O método Paulo Freire chegou a ser
adotado pelo governo de João Goulart (1919-1976) em esforços para alfabetização
de adultos. Com a ditadura militar, entretanto, o educador passou a ser
perseguido, chegou a ser preso por 70 dias e viveu no exílio na Bolívia e no
Chile. Após a publicação da 'Pedagogia do Oprimido', em 1968, Freire foi
convidado para ser professor visitante na Universidade Harvard, nos Estados
Unidos.
Reconhecido desde 2012 como o Patrono
da Educação Brasileira, Paulo Freire é considerado o brasileiro mais vezes
laureado com títulos de doutor honoris causa pelo mundo. No total, ele recebeu
homenagens em pelo menos 35 universidades, entre brasileiras e estrangeiras,
como a Universidade de Genebra, a Universidade de Bolonha, a Universidade de
Estocolmo, a Universidade de Massachusetts, a Universidade de Illinois e a
Universidade de Lisboa. Em 1986, Freire recebeu o Prêmio Educação para a Paz,
concedido pela Unesco, a Organização das Nações Unidas para a Educação,
Ciências e Cultura.
Paulo Freire em retrato de 1963
Há instituições de ensino que seguem o método Paulo Freire em diversos países. É o caso da Revere High School, escola em Massachusetts que em 2014 foi avaliada como a melhor instituição pública de Ensino Médio nos Estados Unidos. Em Kosovo, um grupo de jovens acadêmicos criou um projeto de ciência cidadã inspirado na pedagogia crítica do brasileiro. Os participantes recebem um kit para monitorar as condições ambientais e, assim, juntos, pressionar o governo por melhorias na área.

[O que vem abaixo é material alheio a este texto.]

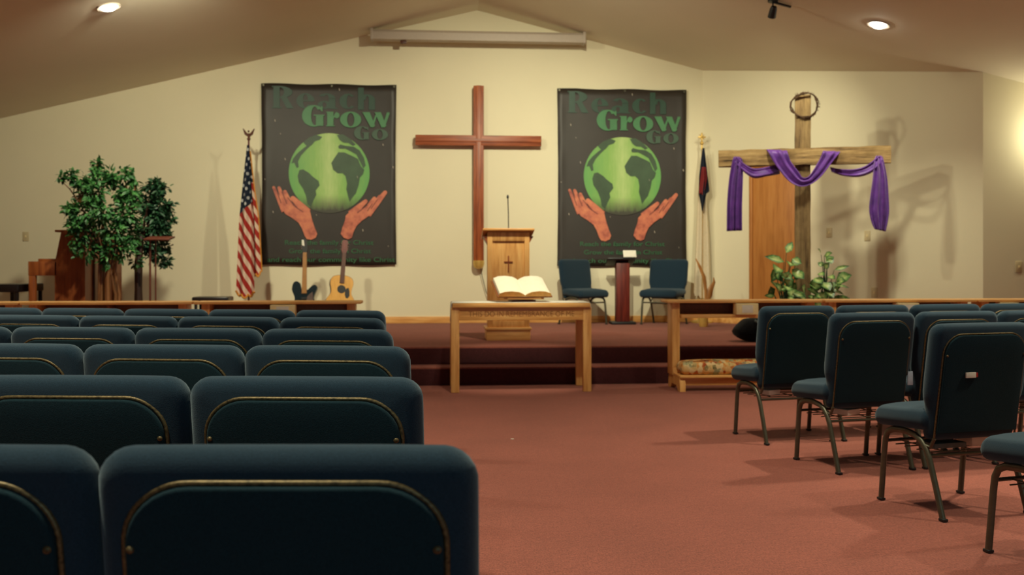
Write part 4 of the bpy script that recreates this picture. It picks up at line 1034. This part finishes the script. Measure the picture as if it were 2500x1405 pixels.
for i, (x, y) in enumerate(((-.085, 0), (-.04, .03), (0, -.03), (.045, .02), (.09, 0), (-.11, .02))):
    st.append(([(x, y, .2), (x * 1.1 + .01, y, .45), (x * .8 - .01, -y, .7), (x * .9, y, .9), (x * 1.6, y * 1.5, 1.12), (x * 3.0, y * 3, 1.35 + .05 * (i % 3))], [.019, .017, .015, .014, .011, .007]))
st[2] = ([(0, -.03, .2), (-.01, -.03, .5), (.0, -.03, .85), (-.03, -.03, 1.1), (-.05, -.04, 1.3)], [.03, .028, .028, .035, .012])
ficus('leafy green artificial ficus with several thin stems beside the piano', (-3.56, 11.1, ST), T1, st, M['leaf'], M['bark'], 3700, .15, 'artificial trees on the platform')
random.seed(12)
T2 = [bl(385, 447, 16, 0, 340), bl(365, 455, 20, .1, 340), bl(395, 462, 20, 0, 340), bl(360, 490, 34, .15, 340), bl(398, 500, 32, 0, 340), bl(375, 525, 38, .1, 340), bl(410, 540, 18, 0, 340), bl(360, 555, 34, .1, 340), bl(395, 565, 24, 0, 340), bl(405, 555, 16, 0, 340), bl(350, 590, 30, .1, 340), bl(385, 600, 22, .2, 340), bl(382, 625, 22, .1, 340), bl(395, 642, 16, .1, 340)]
ficus('darker artificial ficus with one thick dark trunk, right of the larger tree', (-3.30, 11.28, ST), T2, [([(0, 0, .2), (0, 0, .5), (.0, 0, .8), (.02, .03, 1.1)], [.055, .042, .045, .03])], M['leaf_dark'], M['darkbark'], 2400, .15, 'artificial trees on the platform')
# leafy variegated plants around the foot of the rustic cross
def pothos(label, loc, leaves, group):
    t = thing('variegated_plant', label, 'potted plant', loc, 0, group)
    MB().lathe([(0, 0), (.11, 0), (.15, .22), (.16, .24), (.14, .24), (.13, .2), (0, .2)], seg=24).build('pot', M['black'], t)
    m = MB(); ms = MB(); vals = []
    for _ in range(26):
        a = random.uniform(0, 2 * PI); q = random.uniform(.05, .20); z = random.uniform(.24, .50); L = random.uniform(.10, .16)
        leaves = leaves + [(q * math.cos(a) * .8, q * math.sin(a) * .6, z, math.cos(a), random.uniform(-.7, .6), L, L * .45)]
    for (x, y, z, dx, dz, L, W_) in leaves:
        p = Vector((x, y, z)); d = Vector((dx, random.uniform(-.35, .1), dz)).normalized()
        base = Vector((random.uniform(-.05, .05), random.uniform(-.04, .04), .18)); mid = base.lerp(p, .55) + Vector((0, 0, .05)); ms.tube([base, mid, p], [.006, .005, .003], 6)
        leaf(m, p, d, Vector((random.uniform(-.2, .2), -1, .55)), L, W_ * 1.35, vals=vals)
    ms.build('stem', M['leaf_dark'], t)
    me_o = m.build('foliage', M['varleaf'], t, smooth=False, fixn=False)
    at = me_o.data.attributes.new('edge', 'FLOAT', 'POINT')
    for i, v in enumerate(vals): at.data[i].value = v
    return t
def lv(px, py, qx, qy, w_, x0, y=0):   # leaf from (px,py) to (qx,qy) in photo rows at the plant's distance
    k = .0044; x = (px - x0) * k; z = 1.1025 + (648 - py) * k - ST; dx = (qx - px) * k; dz = -(qy - py) * k
    L = math.hypot(dx, dz); return (x, y, z, dx, dz, L, w_ * k)
random.seed(21)
x0 = 1905
A = [lv(1905, 640, 1855, 624, 18, x0), (lv(1890, 652, 1851, 676, 26, x0)), lv(1922, 640, 1945, 600, 0.1, x0), lv(1910, 618, 1932, 586, 16, x0), lv(1918, 640, 1900, 665, 18, x0), lv(1925, 632, 1948, 645, 18, x0), lv(1935, 640, 1915, 652, 18, x0), lv(1900, 668, 1925, 690, 20, x0), lv(1912, 672, 1908, 705, 20, x0, -.05), lv(1880, 690, 1866, 718, 22, x0), lv(1890, 700, 1905, 728, 20, x0), lv(1930, 665, 1955, 690, 24, x0), lv(1920, 690, 1940, 722, 22, x0), lv(1870, 700, 1880, 735, 18, x0), lv(1895, 655, 1875, 690, 20, x0, .05), lv(1938, 655, 1925, 690, 24, x0), lv(1950, 700, 1970, 720, 22, x0), lv(1905, 700, 1890, 725, 22, x0, -.08), lv(1885, 660, 1905, 690, 20, x0, .04), lv(1915, 705, 1925, 735, 24, x0, -.05)]
pothos('pale variegated leafy plant at the left foot of the weathered cross', (3.80, 10.45, ST), A, 'leafy plants at the foot of the cross')
x0 = 2000
B_ = [lv(1992, 622, 1966, 598, 8, x0), lv(2000, 625, 2020, 610, 14, x0), lv(2004, 640, 2030, 625, 16, x0), lv(2008, 642, 2025, 632, 14, x0), lv(1998, 650, 1985, 640, 14, x0), lv(2000, 655, 2010, 640, 14, x0), lv(2025, 660, 2062, 648, 10, x0), lv(2030, 685, 2066, 668, 26, x0), lv(2030, 690, 2055, 680, 22, x0), lv(2010, 675, 2030, 690, 16, x0), lv(2020, 695, 2066, 706, 7, x0), lv(2020, 708, 2050, 720, 7, x0), lv(1985, 685, 1965, 715, 26, x0, -.05), lv(1992, 690, 2005, 720, 24, x0, -.05), lv(2005, 710, 2020, 735, 24, x0), lv(1975, 700, 1950, 712, 24, x0), lv(2010, 690, 2020, 712, 22, x0), lv(1985, 668, 2005, 680, 14, x0), lv(1975, 680, 1995, 705, 22, x0), lv(1980, 715, 2000, 738, 22, x0, -.05)]
pothos('darker green leafy plant at the right foot of the weathered cross', (4.22, 10.38, ST), B_, 'leafy plants at the foot of the cross')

"Acredito que seria ótimo que a pedagogia em
qualquer escola de qualquer país partisse do pensamento de Freire",
comentou a pedagoga finlandesa Anttila. "Especialmente no Brasil, dada a
atual situação política e a história do país." Ela diz que um método de
ensino, para funcionar bem, precisa levar em conta as situações de vida dos
alunos. "Não acredito em pedagogia autoritária. As aulas não precisam ser
autoritárias. É preciso diálogo, discussão, negociação, exploração. Construir
conhecimento para que haja capacidade de expressar ideias e ouvir os outros.
Eis a chave para a democracia. E a educação democrática é a única maneira de
salvaguardar uma sociedade democrática", declarou.